## start Given material

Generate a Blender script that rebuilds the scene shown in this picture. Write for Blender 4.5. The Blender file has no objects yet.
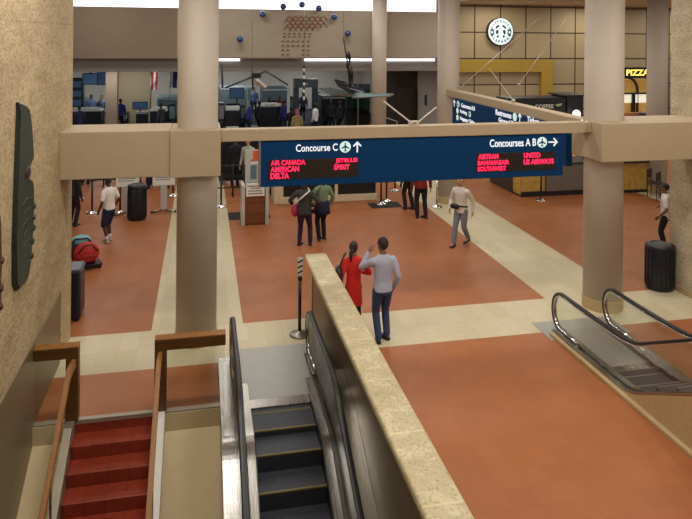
import bpy, bmesh, math, random
from mathutils import Vector, Matrix
random.seed(7)
S = bpy.context.scene
C = S.collection
PI = math.pi

# ------------------------------------------------------------------ camera
F, YAW, ROLL, HOR = 666.34, 0.211648, -0.0082754, 35.137
CAMZ = 5.15
cy, sy = math.cos(YAW), math.sin(YAW)
R0, FW, U0 = Vector((cy, -sy, 0)), Vector((sy, cy, 0)), Vector((0, 0, 1))
cr, sr = math.cos(ROLL), math.sin(ROLL)
RT, UP = R0 * cr - U0 * sr, U0 * cr + R0 * sr
cam = bpy.data.cameras.new('camera')
cam.sensor_width = 36.0
cam.lens = F / 692 * 36
cam.shift_y = -(259.5 - HOR) / 692
cam.clip_end = 200
co = bpy.data.objects.new('camera', cam)
C.objects.link(co)
M = Matrix((RT, UP, -FW)).transposed().to_4x4()
M.translation = Vector((0, 0, CAMZ))
co.matrix_world = M
S.camera = co


def ray(x, y):
    return (x - 346) * RT + (HOR - y) * UP + F * FW


def at(x, y, Y):
    """point of the place seen at pixel x, y when it stands at distance Y down the hall"""
    d = ray(x, y)
    return Vector((0, 0, CAMZ)) + d * (Y / d.y)


def fl(x, y, z=0.0):
    d = ray(x, y)
    return Vector((0, 0, CAMZ)) + d * ((z - CAMZ) / d.z)


# ------------------------------------------------------------------ materials
def lin(c):
    return tuple(((v / 255) / 12.92 if v / 255 <= .04045 else ((v / 255 + .055) / 1.055) ** 2.4) for v in c)


MATS = {}


def pm(name, rgb, rough=.6, metal=0., var=.06, scale=9., bump=0., bscale=60., trans=0., alpha=1., emit=None, es=0., stretch=None, coat=0.):
    if name in MATS:
        return MATS[name]
    m = bpy.data.materials.new(name)
    m.use_nodes = True
    nt = m.node_tree
    b = nt.nodes['Principled BSDF']
    c = lin(rgb)
    b.inputs['Roughness'].default_value = rough
    b.inputs['Metallic'].default_value = metal
    b.inputs['Coat Weight'].default_value = coat
    tc = nt.nodes.new('ShaderNodeTexCoord')
    src = tc.outputs['Object']
    if stretch:
        mp = nt.nodes.new('ShaderNodeMapping')
        mp.inputs['Scale'].default_value = stretch
        nt.links.new(src, mp.inputs[0])
        src = mp.outputs[0]
    no = nt.nodes.new('ShaderNodeTexNoise')
    no.inputs['Scale'].default_value = scale
    no.inputs['Detail'].default_value = 4
    nt.links.new(src, no.inputs['Vector'])
    mx = nt.nodes.new('ShaderNodeMix')
    mx.data_type = 'RGBA'
    mx.inputs['A'].default_value = tuple(max(0, v * (1 - 2 * var)) for v in c) + (1,)
    mx.inputs['B'].default_value = tuple(min(1, v * (1 + 2 * var)) for v in c) + (1,)
    nt.links.new(no.outputs['Fac'], mx.inputs['Factor'])
    nt.links.new(mx.outputs['Result'], b.inputs['Base Color'])
    if bump:
        n2 = nt.nodes.new('ShaderNodeTexNoise')
        n2.inputs['Scale'].default_value = bscale
        n2.inputs['Detail'].default_value = 3
        nt.links.new(src, n2.inputs['Vector'])
        bp = nt.nodes.new('ShaderNodeBump')
        bp.inputs['Strength'].default_value = bump
        bp.inputs['Distance'].default_value = .02
        nt.links.new(n2.outputs['Fac'], bp.inputs['Height'])
        nt.links.new(bp.outputs['Normal'], b.inputs['Normal'])
    if trans:
        b.inputs['Transmission Weight'].default_value = trans
    if alpha < 1:
        b.inputs['Alpha'].default_value = alpha
    if emit:
        b.inputs['Emission Color'].default_value = lin(emit) + (1,)
        b.inputs['Emission Strength'].default_value = es
    MATS[name] = m
    return m


class NB:
    """small expression helper for shader node graphs"""

    def __init__(s, name):
        s.m = bpy.data.materials.new(name)
        s.m.use_nodes = True
        s.t = s.m.node_tree
        s.b = s.t.nodes['Principled BSDF']

    def put(s, sock, v):
        if isinstance(v, (int, float)):
            sock.default_value = v
        elif isinstance(v, tuple):
            sock.default_value = v + (1,) if len(v) == 3 and sock.type == 'RGBA' else v
        else:
            s.t.links.new(v, sock)

    def f(s, op, a, b=0., c=0.):
        n = s.t.nodes.new('ShaderNodeMath')
        n.operation = op
        s.put(n.inputs[0], a)
        s.put(n.inputs[1], b)
        s.put(n.inputs[2], c)
        return n.outputs[0]

    def mix(s, fac, a, b):
        n = s.t.nodes.new('ShaderNodeMix')
        n.data_type = 'RGBA'
        s.put(n.inputs['Factor'], fac)
        s.put(n.inputs['A'], a)
        s.put(n.inputs['B'], b)
        return n.outputs['Result']

    def mul(s, col, fac):
        n = s.t.nodes.new('ShaderNodeVectorMath')
        n.operation = 'SCALE'
        s.t.links.new(col, n.inputs[0])
        s.put(n.inputs['Scale'], fac)
        return n.outputs[0]

    def pos(s):
        g = s.t.nodes.new('ShaderNodeNewGeometry')
        x = s.t.nodes.new('ShaderNodeSeparateXYZ')
        s.t.links.new(g.outputs['Position'], x.inputs[0])
        return g.outputs['Position'], x.outputs[0], x.outputs[1], x.outputs[2]

    def noise(s, v, scale, detail=4., rough=.5):
        n = s.t.nodes.new('ShaderNodeTexNoise')
        n.inputs['Scale'].default_value = scale
        n.inputs['Detail'].default_value = detail
        n.inputs['Roughness'].default_value = rough
        s.t.links.new(v, n.inputs['Vector'])
        return n.outputs['Fac']

    def mapv(s, v, scale):
        n = s.t.nodes.new('ShaderNodeMapping')
        n.inputs['Scale'].default_value = scale
        s.t.links.new(v, n.inputs[0])
        return n.outputs[0]

    def white(s, x, y):
        c = s.t.nodes.new('ShaderNodeCombineXYZ')
        s.put(c.inputs[0], x)
        s.put(c.inputs[1], y)
        n = s.t.nodes.new('ShaderNodeTexWhiteNoise')
        n.noise_dimensions = '3D'
        s.t.links.new(c.outputs[0], n.inputs['Vector'])
        return n.outputs['Value']

    def rng(s, v, a, b, c, d):
        n = s.t.nodes.new('ShaderNodeMapRange')
        s.put(n.inputs[0], v)
        for i, q in enumerate((a, b, c, d)):
            n.inputs[i + 1].default_value = q
        return n.outputs[0]

    def bump(s, h, strength=.3, dist=.01):
        n = s.t.nodes.new('ShaderNodeBump')
        n.inputs['Strength'].default_value = strength
        n.inputs['Distance'].default_value = dist
        s.put(n.inputs['Height'], h)
        s.t.links.new(n.outputs[0], s.b.inputs['Normal'])


def floor_material():
    n = NB('terracotta_and_cream_tile')
    p, x, y, z = n.pos()
    s1 = n.f('COMPARE', x, -.045, .785)
    s2 = n.f('COMPARE', x, 7.49, .86)
    s3 = n.f('COMPARE', x, 15.0, .86)
    s4 = n.f('COMPARE', x, -7.6, .8)
    st = n.f('MAXIMUM', n.f('MAXIMUM', s1, s2), n.f('MAXIMUM', s3, s4))
    st = n.f('MULTIPLY', st, n.f('GREATER_THAN', y, 11.0))
    band = n.f('COMPARE', y, 11.305, .685)
    cream = n.f('MAXIMUM', st, band)
    # red tiles
    tx = n.f('DIVIDE', x, .61)
    ty = n.f('DIVIDE', y, .61)
    jr = n.f('MAXIMUM', n.f('LESS_THAN', n.f('FRACT', tx), .016), n.f('LESS_THAN', n.f('FRACT', ty), .016))
    tr = n.white(n.f('FLOOR', n.f('DIVIDE', x, .305)), n.f('FLOOR', n.f('DIVIDE', y, .305)))
    nz = n.noise(p, 1.1, 3)
    nf = n.noise(p, 40, 3)
    red = n.mix(tr, lin((160, 99, 58)), lin((168, 105, 62)))
    red = n.mix(n.rng(nz, .35, .65, 0, .5), red, lin((152, 92, 58)))
    red = n.mul(red, n.rng(nf, .3, .7, .95, 1.05))
    red = n.mul(red, n.f('SUBTRACT', 1., n.f('MULTIPLY', jr, .1)))
    # cream tiles
    cx = n.f('DIVIDE', n.f('ADD', x, .1), .3)
    cyy = n.f('DIVIDE', n.f('SUBTRACT', y, 10.62), .685)
    jc = n.f('MAXIMUM', n.f('LESS_THAN', n.f('FRACT', cx), .028), n.f('LESS_THAN', n.f('FRACT', cyy), .016))
    tcv = n.white(n.f('FLOOR', cx), n.f('FLOOR', cyy))
    cr_ = n.mix(tcv, lin((196, 183, 150)), lin((206, 194, 164)))
    v2 = n.noise(n.mapv(p, (1, 3.5, 1)), 6, 5, .6)
    cr_ = n.mul(cr_, n.rng(v2, .3, .7, .92, 1.06))
    cr_ = n.mul(cr_, n.f('SUBTRACT', 1., n.f('MULTIPLY', jc, .13)))
    col = n.mix(cream, red, cr_)
    n.put(n.b.inputs['Base Color'], col)
    n.put(n.b.inputs['Roughness'], n.rng(nz, .3, .7, .34, .48))
    n.b.inputs['Specular IOR Level'].default_value = .26
    return n.m


def travertine(name, base, dark, pits=1.):
    n = NB(name)
    p, x, y, z = n.pos()
    a = n.noise(n.mapv(p, (1, 1, 2.6)), 1.6, 6, .6)
    b = n.noise(n.mapv(p, (1, 1, 1.7)), 16, 5, .65)
    c = n.noise(n.mapv(p, (1, 1, 1.5)), 24, 2, .5)
    col = n.mix(n.rng(a, .3, .7, 0, 1), lin(dark), lin(base))
    pit = n.rng(b, .48, .66, 0, .45 * pits)
    pit2 = n.rng(c, .54, .68, 0, .45 * pits)
    k = n.f('SUBTRACT', 1., n.f('MAXIMUM', pit, pit2))
    # stone panel joints
    jz = n.f('LESS_THAN', n.f('FRACT', n.f('DIVIDE', n.f('ADD', z, .24), .92)), .008)
    k = n.f('MULTIPLY', k, n.f('SUBTRACT', 1., n.f('MULTIPLY', jz, .35)))
    col = n.mul(col, k)
    n.put(n.b.inputs['Base Color'], col)
    n.b.inputs['Roughness'].default_value = .75
    n.bump(k, .5, .012)
    return n.m


def cap_stone():
    n = NB('parapet_cap_stone')
    p, x, y, z = n.pos()
    a = n.noise(p, 5, 6, .62)
    b = n.noise(p, 30, 4, .6)
    d = n.noise(p, 2.3, 3, .5)
    col = n.mix(n.rng(a, .35, .65, 0, 1), lin((176, 161, 122)), lin((206, 193, 156)))
    col = n.mix(n.rng(b, .53, .63, 0, .6), col, lin((138, 122, 84)))
    # thin veins and light piece joints across the cap
    v = n.f('ABSOLUTE', n.f('SUBTRACT', a, .5))
    col = n.mix(n.rng(v, .0, .012, .55, 0), col, lin((128, 108, 70)))
    jy = n.f('FRACT', n.f('DIVIDE', n.f('ADD', n.f('ADD', y, n.f('MULTIPLY', d, .05)), -.17), 1.06))
    col = n.mix(n.f('MULTIPLY', n.f('LESS_THAN', jy, .025), .4), col, lin((226, 214, 176)))
    n.put(n.b.inputs['Base Color'], col)
    n.b.inputs['Roughness'].default_value = .5
    n.bump(b, .25, .006)
    return n.m


def stair_tile():
    n = NB('dark_red_stair_tile')
    p, x, y, z = n.pos()
    j = n.f('LESS_THAN', n.f('FRACT', n.f('DIVIDE', n.f('ADD', x, 1.6), .24)), .035)
    a = n.noise(p, 9, 4)
    col = n.mix(n.rng(a, .3, .7, 0, 1), lin((122, 44, 26)), lin((142, 54, 33)))
    col = n.mul(col, n.f('SUBTRACT', 1., n.f('MULTIPLY', j, .55)))
    n.put(n.b.inputs['Base Color'], col)
    n.b.inputs['Roughness'].default_value = .4
    return n.m


def brushed(name, rgb, rough, sc=(1, 60, 60), metal=1.):
    n = NB(name)
    p, x, y, z = n.pos()
    a = n.noise(n.mapv(p, sc), 3, 3)
    c = lin(rgb)
    col = n.mix(a, tuple(v * .85 for v in c), tuple(min(1, v * 1.1) for v in c))
    n.put(n.b.inputs['Base Color'], col)
    n.b.inputs['Metallic'].default_value = metal
    n.put(n.b.inputs['Roughness'], n.rng(a, .3, .7, rough * .8, rough * 1.25))
    return n.m


def coffee_wall_material():
    n = NB('tan_wall_panels_with_dark_joints')
    p, x, y, z = n.pos()
    fx = n.f('FRACT', n.f('DIVIDE', n.f('ADD', x, -13.6 + 1.29 * 20), 1.29))
    fz = n.f('FRACT', n.f('DIVIDE', n.f('ADD', z, -6.52 + 1.22 * 10), 1.22))
    j = n.f('MAXIMUM', n.f('LESS_THAN', fx, .046), n.f('LESS_THAN', fz, .05))
    tv = n.white(n.f('FLOOR', n.f('DIVIDE', n.f('ADD', x, -13.6 + 1.29 * 20), 1.29)), n.f('FLOOR', n.f('DIVIDE', n.f('ADD', z, -6.52 + 12.2), 1.22)))
    col = n.mix(tv, lin((156, 141, 112)), lin((166, 150, 120)))
    col = n.mix(j, col, lin((50, 40, 30)))
    n.put(n.b.inputs['Base Color'], col)
    n.b.inputs['Roughness'].default_value = .55
    return n.m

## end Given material

### The problem
Output exactly the span of lines from the top of the listing through the line holding "PI = math.pi", and leave every picture out.

### Complete answer
Generate a Blender script that rebuilds the scene shown in this picture. Write for Blender 4.5. The Blender file has no objects yet.
import bpy, bmesh, math, random
from mathutils import Vector, Matrix
random.seed(7)
S = bpy.context.scene
C = S.collection
PI = math.pi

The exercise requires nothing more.